You knock on the gate, the doorman peeps through a little hole and lets you into the car park. There are two more checkpoints: one to your immediate left, which leads to a hut full of pokie machines — you can see gamblers getting pat-downs on their way in — and a moat at the other end of the car park, with yet another gate, another guard post, which takes you to the inner courtyard with the actual motel rooms.
Luckily, there aren’t any bedbugs here, which is always my biggest fear. There’s everything else, though: ants, wasps, moths, scarab beetles, butterflies, praying mantises. Motel owners here stuff their gardens with as many tropical plants, thatched gazeboes and pseudo-Japanese bridges as money can buy.
A few fancier places keep hornbills and tree kangaroos in cages; anything to soften the paranoia, pad the cell, keep things looking less fortressy. At the place I’m staying, someone even found time to braid ponytails out of the vine-tendrils hanging along the perimeter fence.

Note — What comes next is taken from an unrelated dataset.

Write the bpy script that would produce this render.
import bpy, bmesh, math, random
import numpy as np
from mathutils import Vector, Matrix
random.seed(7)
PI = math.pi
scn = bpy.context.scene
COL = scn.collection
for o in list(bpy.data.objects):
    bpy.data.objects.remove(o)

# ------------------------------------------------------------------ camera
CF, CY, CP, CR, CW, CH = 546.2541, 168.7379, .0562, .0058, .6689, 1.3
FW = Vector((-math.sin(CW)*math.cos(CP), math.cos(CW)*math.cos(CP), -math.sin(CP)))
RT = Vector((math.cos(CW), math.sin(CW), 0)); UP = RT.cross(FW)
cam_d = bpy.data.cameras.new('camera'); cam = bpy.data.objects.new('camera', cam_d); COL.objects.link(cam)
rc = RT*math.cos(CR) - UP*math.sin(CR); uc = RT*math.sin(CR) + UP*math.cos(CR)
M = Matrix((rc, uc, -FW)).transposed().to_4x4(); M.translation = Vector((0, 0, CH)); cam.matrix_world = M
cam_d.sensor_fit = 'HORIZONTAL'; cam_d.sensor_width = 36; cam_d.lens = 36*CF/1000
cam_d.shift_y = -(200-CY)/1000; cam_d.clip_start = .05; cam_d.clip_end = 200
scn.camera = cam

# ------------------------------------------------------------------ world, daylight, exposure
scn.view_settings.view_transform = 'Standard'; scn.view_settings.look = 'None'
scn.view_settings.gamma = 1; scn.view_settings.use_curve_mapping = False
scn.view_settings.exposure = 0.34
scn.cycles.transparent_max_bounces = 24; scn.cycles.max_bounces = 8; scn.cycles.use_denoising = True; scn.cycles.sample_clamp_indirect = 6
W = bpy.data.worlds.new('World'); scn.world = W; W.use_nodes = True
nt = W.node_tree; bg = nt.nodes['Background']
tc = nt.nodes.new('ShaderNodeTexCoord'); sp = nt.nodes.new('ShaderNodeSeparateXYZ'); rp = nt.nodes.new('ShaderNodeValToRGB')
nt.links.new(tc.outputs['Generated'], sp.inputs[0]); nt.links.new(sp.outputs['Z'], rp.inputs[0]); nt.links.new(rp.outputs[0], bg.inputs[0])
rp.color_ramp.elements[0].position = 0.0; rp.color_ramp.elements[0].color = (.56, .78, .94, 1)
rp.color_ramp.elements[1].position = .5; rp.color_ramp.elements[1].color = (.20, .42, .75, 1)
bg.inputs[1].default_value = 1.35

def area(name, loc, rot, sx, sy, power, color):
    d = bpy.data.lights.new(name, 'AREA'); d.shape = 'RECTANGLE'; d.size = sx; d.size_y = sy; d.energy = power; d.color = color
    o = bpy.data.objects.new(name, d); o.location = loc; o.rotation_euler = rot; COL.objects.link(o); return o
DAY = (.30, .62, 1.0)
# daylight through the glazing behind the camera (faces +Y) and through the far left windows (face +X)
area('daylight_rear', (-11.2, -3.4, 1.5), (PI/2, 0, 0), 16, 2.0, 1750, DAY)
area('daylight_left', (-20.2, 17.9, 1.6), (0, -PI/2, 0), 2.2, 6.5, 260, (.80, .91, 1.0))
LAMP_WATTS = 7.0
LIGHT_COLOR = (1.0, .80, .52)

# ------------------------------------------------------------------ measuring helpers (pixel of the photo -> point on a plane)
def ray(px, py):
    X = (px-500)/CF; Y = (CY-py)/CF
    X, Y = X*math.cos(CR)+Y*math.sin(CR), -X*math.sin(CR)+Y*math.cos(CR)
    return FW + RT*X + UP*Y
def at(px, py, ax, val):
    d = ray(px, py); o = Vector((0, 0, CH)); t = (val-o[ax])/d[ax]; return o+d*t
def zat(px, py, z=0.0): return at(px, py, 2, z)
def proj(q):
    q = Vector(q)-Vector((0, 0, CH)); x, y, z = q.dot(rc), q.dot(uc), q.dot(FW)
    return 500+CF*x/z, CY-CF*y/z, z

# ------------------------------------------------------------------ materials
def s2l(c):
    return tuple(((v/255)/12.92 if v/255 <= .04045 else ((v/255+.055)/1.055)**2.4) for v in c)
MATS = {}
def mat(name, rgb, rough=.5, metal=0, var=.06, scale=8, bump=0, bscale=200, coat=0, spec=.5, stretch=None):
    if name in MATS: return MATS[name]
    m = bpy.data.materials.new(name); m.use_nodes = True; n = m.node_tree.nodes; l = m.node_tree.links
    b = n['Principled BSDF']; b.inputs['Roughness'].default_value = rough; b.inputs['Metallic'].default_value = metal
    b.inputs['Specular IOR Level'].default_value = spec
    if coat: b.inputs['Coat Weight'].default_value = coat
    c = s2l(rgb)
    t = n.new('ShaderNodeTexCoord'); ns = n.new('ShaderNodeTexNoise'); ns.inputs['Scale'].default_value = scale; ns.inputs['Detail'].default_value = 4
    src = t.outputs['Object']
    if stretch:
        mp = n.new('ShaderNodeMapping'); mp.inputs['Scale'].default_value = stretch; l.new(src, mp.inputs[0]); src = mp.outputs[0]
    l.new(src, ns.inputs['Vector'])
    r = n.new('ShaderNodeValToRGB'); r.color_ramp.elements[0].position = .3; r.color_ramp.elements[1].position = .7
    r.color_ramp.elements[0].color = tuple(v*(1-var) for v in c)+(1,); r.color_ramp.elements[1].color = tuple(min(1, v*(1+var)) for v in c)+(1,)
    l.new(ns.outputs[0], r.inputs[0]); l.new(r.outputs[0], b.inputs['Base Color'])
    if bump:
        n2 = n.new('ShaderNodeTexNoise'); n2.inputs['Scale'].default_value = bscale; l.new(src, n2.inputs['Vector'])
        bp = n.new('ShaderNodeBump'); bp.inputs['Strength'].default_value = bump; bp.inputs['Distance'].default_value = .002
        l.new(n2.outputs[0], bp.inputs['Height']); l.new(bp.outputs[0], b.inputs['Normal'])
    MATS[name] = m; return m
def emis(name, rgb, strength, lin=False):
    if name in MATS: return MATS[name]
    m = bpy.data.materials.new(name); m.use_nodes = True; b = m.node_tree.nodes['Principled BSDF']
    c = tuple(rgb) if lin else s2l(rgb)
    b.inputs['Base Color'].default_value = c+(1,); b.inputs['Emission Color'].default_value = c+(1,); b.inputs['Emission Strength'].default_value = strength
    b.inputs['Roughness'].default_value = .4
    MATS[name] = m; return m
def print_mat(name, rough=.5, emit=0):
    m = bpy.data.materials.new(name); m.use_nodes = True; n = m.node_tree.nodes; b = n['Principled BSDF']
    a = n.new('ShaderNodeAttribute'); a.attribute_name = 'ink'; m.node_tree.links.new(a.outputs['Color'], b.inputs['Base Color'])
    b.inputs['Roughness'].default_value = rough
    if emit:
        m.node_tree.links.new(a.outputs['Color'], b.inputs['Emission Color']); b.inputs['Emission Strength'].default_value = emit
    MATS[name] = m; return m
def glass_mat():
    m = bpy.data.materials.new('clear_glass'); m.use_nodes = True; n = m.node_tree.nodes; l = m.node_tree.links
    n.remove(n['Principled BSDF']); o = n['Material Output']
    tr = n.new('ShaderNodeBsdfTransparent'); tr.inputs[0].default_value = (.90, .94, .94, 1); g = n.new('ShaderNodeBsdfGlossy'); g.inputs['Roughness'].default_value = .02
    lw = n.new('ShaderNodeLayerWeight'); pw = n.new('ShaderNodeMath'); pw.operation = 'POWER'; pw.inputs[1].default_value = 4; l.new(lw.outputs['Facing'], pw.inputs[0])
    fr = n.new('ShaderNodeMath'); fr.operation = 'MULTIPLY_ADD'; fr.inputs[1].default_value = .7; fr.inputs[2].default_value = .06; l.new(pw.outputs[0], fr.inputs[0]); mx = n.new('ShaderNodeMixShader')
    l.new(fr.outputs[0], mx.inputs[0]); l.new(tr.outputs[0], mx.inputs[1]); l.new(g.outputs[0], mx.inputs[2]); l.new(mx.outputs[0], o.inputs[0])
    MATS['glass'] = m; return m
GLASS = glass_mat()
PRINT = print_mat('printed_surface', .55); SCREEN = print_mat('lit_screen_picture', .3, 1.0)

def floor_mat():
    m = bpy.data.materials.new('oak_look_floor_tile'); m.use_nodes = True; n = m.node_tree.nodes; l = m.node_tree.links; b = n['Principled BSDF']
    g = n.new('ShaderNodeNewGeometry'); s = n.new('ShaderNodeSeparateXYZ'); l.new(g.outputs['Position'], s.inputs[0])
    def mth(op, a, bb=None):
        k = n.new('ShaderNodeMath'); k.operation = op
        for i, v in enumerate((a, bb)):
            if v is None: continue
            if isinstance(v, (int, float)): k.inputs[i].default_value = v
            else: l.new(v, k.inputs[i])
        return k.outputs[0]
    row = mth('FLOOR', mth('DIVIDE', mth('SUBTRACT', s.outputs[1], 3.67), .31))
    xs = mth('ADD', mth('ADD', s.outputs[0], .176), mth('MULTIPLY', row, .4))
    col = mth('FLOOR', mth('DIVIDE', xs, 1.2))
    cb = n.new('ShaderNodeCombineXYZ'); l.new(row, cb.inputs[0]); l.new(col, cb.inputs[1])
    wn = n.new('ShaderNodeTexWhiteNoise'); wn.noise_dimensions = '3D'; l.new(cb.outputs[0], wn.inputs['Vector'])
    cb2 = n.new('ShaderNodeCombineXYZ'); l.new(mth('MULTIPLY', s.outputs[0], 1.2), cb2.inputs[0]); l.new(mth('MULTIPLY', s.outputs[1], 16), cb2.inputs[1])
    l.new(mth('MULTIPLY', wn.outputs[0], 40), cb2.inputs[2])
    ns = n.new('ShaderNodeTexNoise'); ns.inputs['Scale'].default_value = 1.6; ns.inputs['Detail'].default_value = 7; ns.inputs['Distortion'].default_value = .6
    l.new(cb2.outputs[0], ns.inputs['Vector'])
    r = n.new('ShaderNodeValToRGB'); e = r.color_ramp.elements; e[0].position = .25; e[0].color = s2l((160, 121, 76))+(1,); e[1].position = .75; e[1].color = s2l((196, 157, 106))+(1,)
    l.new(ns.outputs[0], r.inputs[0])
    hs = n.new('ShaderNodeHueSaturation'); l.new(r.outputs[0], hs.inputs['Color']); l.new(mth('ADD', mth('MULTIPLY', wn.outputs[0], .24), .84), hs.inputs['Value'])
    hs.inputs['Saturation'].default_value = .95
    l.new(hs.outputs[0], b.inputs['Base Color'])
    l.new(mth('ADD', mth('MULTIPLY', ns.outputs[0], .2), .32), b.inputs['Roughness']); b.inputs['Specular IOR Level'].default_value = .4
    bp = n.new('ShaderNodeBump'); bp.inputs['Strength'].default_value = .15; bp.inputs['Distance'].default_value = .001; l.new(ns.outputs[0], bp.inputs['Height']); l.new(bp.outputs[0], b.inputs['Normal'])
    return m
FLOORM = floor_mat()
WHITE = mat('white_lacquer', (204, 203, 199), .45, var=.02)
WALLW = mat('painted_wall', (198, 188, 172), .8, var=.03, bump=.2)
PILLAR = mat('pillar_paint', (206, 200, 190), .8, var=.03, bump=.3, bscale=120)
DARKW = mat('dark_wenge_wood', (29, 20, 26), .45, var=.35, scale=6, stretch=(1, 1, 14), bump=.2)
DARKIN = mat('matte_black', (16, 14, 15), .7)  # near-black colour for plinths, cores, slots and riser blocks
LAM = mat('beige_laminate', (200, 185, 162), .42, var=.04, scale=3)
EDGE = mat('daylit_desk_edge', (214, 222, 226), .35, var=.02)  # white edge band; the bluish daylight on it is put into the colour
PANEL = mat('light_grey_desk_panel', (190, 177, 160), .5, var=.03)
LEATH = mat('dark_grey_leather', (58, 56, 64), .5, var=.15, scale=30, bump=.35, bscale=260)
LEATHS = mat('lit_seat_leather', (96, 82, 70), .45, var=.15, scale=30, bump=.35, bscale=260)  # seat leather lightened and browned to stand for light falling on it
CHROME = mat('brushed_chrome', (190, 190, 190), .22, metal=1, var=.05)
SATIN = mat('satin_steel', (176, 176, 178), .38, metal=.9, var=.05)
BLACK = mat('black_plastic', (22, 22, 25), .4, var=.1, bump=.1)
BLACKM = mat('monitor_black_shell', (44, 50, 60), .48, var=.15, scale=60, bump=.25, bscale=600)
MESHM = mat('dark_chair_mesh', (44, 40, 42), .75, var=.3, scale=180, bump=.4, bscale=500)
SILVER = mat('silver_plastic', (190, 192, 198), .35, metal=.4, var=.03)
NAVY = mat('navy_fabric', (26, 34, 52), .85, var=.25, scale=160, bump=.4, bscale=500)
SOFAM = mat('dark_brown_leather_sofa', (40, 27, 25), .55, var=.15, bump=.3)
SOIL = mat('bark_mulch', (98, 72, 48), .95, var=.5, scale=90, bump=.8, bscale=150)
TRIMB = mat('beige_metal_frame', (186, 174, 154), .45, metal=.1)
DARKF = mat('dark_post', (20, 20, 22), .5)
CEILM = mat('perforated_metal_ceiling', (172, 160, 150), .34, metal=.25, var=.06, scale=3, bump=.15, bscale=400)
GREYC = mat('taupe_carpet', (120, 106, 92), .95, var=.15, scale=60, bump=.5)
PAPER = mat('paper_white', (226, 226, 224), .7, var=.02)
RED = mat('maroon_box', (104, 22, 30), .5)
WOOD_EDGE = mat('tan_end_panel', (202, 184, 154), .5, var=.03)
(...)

The moat’s half-dry now, thanks to water rationing, leaving a school of very claustrophobic koi squeezing through shallow green water while their ceiling closes in on them like some computer dungeon trap.
Nearby, the inner-courtyard gate is made from the same latticed iron barrier-material you’ll find fixed to car windows and bank teller booths around town. Stuck to the wall where the guards are sitting is a list of customers banned from the hotel bar: “Councillor Jim Kuri,” “Dr Samu,” and “Mr Jacob (Lawyer?).”
Mt Hagen isn’t the most violent place in Papua New Guinea, but it’s still a scantily policed dystopia where women and tourists can’t go out at night — not alone, anyway — for fear of being mugged or raped by PNG’s notorious raskols.
Speaking to Kaiglo Ambane, the Provincial Police Commander for Western Highlands Province (which includes Hagen), I learned that about a thousand serious crimes — that is, rapes, murders and armed robberies — are committed within his jurisdiction every year, leading to about three or four hundred arrests.
Why does Hagen have such a serious crime problem? Most likely because it’s the capital of a province with 600,000 people and only 388 police, far lower than the UN minimum requirement of one cop to every 450 people. According to Ambane, his police force has barely grown since 1975, when PNG gained independence from Australia. Not only does it lack funds for recruitment, but it doesn’t even have a large enough barracks, with enough dorm rooms, to house all those needed recruits.